What Men Live By
The Russian author Leo Tolstoy once posed a timeless question: “What do people live by?” In his story, an angel cast down to earth finds the answer through one ordinary family. He learns that humans live not by bread, power, or fear, but by love. Without love, humanity cannot endure.
Love exists everywhere on earth; humans feel it from birth to death. An infant discovers it in a caregiver’s embrace and soothing lullabies. Siblings, though they may clash over trivial matters, develop bonds that transcend childhood quarrels. Lovers show it by cooking one’s favorite meal or choosing to prioritize each other amid competing demands. At its best, the shape of love is boundless. Love takes form wherever devotion flows — toward objects, ideas, or the collective, without limitation. Loved things become vessels for carrying fragments of the self into a wider world.
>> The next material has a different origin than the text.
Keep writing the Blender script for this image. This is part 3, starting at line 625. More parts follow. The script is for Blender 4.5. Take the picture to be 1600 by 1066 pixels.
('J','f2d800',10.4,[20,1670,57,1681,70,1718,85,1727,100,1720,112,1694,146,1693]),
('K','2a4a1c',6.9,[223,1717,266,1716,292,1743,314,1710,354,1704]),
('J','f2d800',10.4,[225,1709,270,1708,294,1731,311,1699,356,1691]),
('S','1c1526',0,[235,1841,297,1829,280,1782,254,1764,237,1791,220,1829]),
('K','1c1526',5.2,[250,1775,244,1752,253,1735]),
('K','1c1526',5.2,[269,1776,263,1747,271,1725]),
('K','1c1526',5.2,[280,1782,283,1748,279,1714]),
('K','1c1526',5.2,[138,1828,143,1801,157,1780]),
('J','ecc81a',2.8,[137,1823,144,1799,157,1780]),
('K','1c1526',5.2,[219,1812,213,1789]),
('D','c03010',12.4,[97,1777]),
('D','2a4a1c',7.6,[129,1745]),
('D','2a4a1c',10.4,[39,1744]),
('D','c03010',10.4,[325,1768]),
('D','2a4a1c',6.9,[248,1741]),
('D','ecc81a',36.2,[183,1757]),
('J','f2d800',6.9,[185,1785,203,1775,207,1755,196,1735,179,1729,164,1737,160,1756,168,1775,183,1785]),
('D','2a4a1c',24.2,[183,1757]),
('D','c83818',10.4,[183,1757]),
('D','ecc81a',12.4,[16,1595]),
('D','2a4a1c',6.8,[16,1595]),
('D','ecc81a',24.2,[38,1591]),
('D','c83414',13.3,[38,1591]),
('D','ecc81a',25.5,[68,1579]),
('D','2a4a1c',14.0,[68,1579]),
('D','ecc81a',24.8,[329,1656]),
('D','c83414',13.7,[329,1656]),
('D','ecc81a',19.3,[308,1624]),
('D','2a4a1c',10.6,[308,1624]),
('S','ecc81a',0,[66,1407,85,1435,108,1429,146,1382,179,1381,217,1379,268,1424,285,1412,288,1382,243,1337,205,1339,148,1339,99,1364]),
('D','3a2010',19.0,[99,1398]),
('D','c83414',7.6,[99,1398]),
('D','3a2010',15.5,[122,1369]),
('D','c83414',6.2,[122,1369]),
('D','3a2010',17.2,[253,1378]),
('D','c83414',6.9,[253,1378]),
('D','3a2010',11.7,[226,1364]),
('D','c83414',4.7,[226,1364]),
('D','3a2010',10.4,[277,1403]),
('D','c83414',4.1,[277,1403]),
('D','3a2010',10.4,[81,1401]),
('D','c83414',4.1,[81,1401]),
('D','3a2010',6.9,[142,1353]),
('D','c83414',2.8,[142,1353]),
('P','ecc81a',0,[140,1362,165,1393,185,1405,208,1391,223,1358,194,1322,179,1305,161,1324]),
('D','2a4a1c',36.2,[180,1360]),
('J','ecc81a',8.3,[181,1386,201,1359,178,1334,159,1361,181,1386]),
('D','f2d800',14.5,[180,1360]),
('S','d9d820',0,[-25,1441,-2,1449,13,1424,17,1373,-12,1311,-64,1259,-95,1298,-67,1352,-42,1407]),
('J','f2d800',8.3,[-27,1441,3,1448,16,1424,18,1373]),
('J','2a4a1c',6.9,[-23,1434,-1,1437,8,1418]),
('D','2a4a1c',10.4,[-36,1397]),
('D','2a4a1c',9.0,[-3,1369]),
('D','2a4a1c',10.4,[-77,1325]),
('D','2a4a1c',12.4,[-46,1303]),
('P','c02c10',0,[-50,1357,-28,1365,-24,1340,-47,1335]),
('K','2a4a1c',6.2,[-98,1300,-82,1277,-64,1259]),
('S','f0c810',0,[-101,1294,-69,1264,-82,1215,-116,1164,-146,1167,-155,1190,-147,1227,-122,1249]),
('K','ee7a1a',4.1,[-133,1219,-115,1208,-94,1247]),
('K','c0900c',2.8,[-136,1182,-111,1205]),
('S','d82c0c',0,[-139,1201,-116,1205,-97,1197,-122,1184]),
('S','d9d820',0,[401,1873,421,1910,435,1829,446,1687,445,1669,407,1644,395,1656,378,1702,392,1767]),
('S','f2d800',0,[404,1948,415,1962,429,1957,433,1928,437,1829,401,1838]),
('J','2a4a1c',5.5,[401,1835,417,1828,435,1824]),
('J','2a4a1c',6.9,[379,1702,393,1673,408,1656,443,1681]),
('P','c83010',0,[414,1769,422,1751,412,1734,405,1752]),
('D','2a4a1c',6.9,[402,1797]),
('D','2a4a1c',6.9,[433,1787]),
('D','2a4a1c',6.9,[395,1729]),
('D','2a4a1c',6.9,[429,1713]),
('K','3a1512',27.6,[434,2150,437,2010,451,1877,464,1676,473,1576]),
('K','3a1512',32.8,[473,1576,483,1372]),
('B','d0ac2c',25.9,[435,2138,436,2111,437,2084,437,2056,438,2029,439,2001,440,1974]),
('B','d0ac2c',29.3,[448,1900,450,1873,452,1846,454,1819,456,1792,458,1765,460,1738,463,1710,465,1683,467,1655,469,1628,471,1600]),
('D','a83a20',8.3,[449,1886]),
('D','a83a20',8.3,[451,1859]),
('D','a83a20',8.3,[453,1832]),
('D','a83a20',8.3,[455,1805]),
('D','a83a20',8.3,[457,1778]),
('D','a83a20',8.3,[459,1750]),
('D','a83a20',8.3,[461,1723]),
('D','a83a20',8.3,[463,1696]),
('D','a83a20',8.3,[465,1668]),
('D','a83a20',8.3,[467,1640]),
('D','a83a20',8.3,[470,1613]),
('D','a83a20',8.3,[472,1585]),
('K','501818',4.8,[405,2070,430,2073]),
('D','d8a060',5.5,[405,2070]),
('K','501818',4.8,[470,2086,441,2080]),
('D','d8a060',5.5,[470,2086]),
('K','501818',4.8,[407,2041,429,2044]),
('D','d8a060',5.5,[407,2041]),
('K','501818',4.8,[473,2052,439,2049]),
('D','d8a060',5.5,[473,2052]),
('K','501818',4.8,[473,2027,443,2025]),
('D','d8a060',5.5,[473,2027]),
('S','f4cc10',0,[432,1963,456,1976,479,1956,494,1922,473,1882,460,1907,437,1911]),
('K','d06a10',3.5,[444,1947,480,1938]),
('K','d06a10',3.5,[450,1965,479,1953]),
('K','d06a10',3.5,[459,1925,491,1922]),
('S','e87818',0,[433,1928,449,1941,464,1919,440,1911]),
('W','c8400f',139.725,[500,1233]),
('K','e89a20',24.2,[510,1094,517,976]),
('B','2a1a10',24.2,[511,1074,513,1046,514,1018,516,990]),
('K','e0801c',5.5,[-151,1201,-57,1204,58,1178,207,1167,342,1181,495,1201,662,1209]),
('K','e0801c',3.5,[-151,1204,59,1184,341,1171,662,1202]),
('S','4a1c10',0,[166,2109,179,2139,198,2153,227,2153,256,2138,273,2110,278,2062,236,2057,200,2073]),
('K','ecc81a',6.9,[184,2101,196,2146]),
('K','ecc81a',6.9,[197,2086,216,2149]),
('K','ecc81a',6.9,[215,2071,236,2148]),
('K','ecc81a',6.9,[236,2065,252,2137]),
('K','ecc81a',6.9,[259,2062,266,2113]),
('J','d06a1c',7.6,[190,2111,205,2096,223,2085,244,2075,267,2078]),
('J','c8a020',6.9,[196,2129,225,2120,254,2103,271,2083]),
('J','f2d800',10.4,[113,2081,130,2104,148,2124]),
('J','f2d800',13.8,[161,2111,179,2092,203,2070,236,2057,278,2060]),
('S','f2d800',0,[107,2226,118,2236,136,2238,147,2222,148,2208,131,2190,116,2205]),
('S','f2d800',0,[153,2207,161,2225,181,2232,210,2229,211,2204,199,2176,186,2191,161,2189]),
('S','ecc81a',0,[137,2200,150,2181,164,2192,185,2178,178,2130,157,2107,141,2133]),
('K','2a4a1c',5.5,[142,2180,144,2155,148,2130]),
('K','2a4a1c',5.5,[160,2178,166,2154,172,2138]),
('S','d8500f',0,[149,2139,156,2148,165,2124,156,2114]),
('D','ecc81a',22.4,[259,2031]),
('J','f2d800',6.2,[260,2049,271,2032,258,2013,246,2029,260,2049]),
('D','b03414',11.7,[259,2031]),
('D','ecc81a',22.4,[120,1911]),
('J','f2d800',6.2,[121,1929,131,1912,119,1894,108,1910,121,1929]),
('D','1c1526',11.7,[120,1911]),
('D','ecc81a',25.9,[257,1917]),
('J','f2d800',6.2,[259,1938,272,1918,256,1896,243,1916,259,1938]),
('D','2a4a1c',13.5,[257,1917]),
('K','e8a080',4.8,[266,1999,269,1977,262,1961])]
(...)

Yet the name of love is often misused, twisted into a tool of power and violence. Parents may mistakenly perceive surveillance as protection and unconsciously hinder their children’s growth towards independence. Lovers may confuse jealousy with devotion, and politicians may wield jingoistic rhetoric to justify ruinous policy. Such abuses are damaging because they distort victims’ understanding of love and leave them confused. When control masquerades as care, the controlled cannot tell love from coercion. Some even become traumatized, turning love into an object of fear.
The philosopher Erich Fromm, in his book The Art of Loving, described true love not just as a feeling but as a practice. He identified four distinguishing features of mature love: care, responsibility, respect, and knowledge. Care means recognizing another’s needs. Responsibility refers to taking ownership, especially in difficult moments. Respect means honoring another’s autonomy and encouraging growth, even when choices differ from our own. Knowledge means working to understand another’s evolving self, not clinging to first impressions. Thus, love is a practice, not an accident. Relationships are built over time through small acts, such as remembering important details and allowing space for disagreement without retaliation. Instead of waiting for a lightning bolt, people can learn the skills to sustain love by practicing it daily.
There may be no magic kiss to awaken us, no fairy-tale moment where love is perfected in an instant — but in real life, lovers can practice true love through care, responsibility, respect, and understanding. In doing so, they discover the greatest power of all.